C’est dans cette atmosphère d’anxiété que se termina l’année scolaire alors que pointait déjà l’aube de la libération.

L’école ne reprendra pas en octobre 1918; l’ennemi avait obligé tous les hommes de seize à soixante ans à se replier avant lui vers la Belgique et partant, tous les élèves furent dispersés sur les routes du pays voisin où l’armistice du 11 novembre les trouva sans ressources avec de la joie plein le cœur.

Cette somme de travail, de peines, de joies devait être récom­pensée d’une manière solennelle par l’Académie Française qui, en 1920, sous la direction de M. Raymond Poincaré, ancien Président de la République, décerna à l’école un de ses prix de vertu, le prix Monthyon.

MODESTE REPRISE

Après l’euphorie de la victoire, après la reprise d’une activité relativement normale qu’amena la démobilisation progressive des aînés, la vie reprit ses droits et l’école rouvrit ses portes en octobre 1919.

Ce fut une reprise bien modeste, les effectifs avaient fondu et seul le vieux bâtiment de l’I.CA.M. était mis à la disposition de l’Ecole. Qu’importe, celle-ci repartit du bon pied et utilisa au mieux les locaux dont elle disposait. Bientôt une annexe fut créée rue de Thionville : elle abrita la menuiserie; une autre fut installée à Fives.

Cette dispersion n’était pas sans inconvénients et la tâche de la Direction et des professeurs était extrêmement lourde, d’autant que nous n’étions pas encore à l’époque d’une voiture pour cinq habitants.

Heureusement, trois ans plus tard, en 1922, les Syndicats patronaux du coton, du lin, du fil et de la toile joindront leurs efforts à ceux du Syndicat de la métallurgie, achèteront ensemble un terrain rue des Meuniers et décideront d’y construire les bâtiments qui devaient abriter l’école.
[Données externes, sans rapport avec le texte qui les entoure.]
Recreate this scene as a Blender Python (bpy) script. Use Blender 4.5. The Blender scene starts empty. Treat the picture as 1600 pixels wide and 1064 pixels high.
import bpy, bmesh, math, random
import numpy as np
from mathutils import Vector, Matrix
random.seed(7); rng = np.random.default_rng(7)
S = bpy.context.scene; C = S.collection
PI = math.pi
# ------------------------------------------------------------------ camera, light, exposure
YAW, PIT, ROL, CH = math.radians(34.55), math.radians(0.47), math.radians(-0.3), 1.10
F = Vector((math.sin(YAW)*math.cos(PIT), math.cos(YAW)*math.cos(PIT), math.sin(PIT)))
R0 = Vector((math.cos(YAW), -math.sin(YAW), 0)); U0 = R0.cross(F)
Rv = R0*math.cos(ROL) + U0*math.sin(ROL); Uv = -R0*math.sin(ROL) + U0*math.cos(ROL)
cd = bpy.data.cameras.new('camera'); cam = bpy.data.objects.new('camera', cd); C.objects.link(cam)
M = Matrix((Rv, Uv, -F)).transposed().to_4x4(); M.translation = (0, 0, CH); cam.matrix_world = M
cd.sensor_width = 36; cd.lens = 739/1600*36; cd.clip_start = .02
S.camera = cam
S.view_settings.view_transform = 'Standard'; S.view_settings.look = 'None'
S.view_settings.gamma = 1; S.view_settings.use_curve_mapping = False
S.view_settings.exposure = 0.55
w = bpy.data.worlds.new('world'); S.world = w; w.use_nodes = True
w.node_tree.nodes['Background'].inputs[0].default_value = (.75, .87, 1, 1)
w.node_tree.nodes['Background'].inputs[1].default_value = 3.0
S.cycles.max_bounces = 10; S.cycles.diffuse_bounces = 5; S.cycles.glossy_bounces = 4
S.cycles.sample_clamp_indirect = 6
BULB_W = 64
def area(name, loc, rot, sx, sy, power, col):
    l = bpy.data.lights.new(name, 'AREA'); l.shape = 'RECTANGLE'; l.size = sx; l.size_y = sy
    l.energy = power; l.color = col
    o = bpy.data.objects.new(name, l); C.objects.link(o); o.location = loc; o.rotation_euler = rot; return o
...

C’est Mgr Quilliet, deuxième évêque de Lille, qui en bénira la première pierre.

En 1923 la construction est terminée et les élèves pénètrent avec joie dans leurs nouveaux locaux. Que de travail pour les amé­nager; mais les professeurs, les chefs d’atelier et les élèves retroussèrent leurs manches; chacun y apporta ses connaissances professionnelles et de plus, une bonne volonté que rien ne rebuta.

Les anciens élèves s’associèrent à cet effort en aménageant et en meublant de leurs deniers la grande salle qui devait à la fois servir de salle des fêtes pour les élèves et de foyer pour les anciens.

Les fonds furent réunis par les anciens au moyen d’un emprunt dont le remboursement fut facilité par le refus de la plupart d’entre eux d’en bénéficier.